Job ->
Print exactly what the entries say, line by line, from the first line down to the one with "def LP(*pts): return", inclusive.

Data for the task ->
=-=-=
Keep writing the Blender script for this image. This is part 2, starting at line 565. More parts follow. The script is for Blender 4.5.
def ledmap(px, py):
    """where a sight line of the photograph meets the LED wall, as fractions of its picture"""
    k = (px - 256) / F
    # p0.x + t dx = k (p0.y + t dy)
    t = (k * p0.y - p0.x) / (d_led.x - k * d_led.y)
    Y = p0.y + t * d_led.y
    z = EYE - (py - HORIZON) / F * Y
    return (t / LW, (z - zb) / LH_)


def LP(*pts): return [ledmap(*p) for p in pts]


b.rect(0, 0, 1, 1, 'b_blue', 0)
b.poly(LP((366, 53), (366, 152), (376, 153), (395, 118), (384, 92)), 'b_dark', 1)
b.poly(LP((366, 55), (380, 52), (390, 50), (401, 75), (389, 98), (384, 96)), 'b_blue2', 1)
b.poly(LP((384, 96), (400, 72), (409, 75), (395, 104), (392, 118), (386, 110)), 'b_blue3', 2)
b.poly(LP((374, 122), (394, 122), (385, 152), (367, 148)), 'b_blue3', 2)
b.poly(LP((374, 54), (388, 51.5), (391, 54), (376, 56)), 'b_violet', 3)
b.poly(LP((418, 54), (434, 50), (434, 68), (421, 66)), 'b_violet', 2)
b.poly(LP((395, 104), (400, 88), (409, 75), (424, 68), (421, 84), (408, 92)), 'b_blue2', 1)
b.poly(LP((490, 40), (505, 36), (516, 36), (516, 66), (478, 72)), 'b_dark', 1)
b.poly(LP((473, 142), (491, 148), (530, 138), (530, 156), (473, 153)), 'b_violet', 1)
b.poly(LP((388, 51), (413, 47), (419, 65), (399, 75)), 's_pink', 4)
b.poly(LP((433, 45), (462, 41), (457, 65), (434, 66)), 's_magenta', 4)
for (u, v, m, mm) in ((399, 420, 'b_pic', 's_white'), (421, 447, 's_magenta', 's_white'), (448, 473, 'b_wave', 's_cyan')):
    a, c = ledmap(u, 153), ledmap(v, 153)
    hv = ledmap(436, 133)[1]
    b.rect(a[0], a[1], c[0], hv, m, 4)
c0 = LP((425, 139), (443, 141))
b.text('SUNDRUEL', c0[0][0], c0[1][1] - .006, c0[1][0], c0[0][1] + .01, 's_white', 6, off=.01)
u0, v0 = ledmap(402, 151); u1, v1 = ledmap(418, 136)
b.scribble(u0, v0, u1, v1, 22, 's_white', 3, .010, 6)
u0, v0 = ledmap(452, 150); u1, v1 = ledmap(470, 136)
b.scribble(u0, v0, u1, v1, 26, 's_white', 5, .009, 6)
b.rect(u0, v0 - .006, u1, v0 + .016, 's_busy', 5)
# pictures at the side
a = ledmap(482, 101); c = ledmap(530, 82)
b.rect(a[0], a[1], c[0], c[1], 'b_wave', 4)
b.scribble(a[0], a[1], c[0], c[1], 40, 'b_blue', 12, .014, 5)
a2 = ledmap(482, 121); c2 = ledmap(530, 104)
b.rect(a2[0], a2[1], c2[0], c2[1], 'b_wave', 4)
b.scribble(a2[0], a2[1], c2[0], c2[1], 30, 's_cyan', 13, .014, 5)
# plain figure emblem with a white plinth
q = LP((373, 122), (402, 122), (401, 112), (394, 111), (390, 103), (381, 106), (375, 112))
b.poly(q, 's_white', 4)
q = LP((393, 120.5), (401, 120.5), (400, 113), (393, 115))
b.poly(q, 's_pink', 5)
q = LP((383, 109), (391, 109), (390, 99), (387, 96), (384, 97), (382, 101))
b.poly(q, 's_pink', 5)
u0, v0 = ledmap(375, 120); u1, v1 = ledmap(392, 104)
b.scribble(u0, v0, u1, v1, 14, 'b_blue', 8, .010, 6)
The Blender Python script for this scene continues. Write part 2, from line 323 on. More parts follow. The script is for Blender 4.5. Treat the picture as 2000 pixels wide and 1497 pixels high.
=-=-=
Solution below ->
Keep writing the Blender script for this image. This is part 2, starting at line 565. More parts follow. The script is for Blender 4.5.
def ledmap(px, py):
    """where a sight line of the photograph meets the LED wall, as fractions of its picture"""
    k = (px - 256) / F
    # p0.x + t dx = k (p0.y + t dy)
    t = (k * p0.y - p0.x) / (d_led.x - k * d_led.y)
    Y = p0.y + t * d_led.y
    z = EYE - (py - HORIZON) / F * Y
    return (t / LW, (z - zb) / LH_)


def LP(*pts): return [ledmap(*p) for p in pts]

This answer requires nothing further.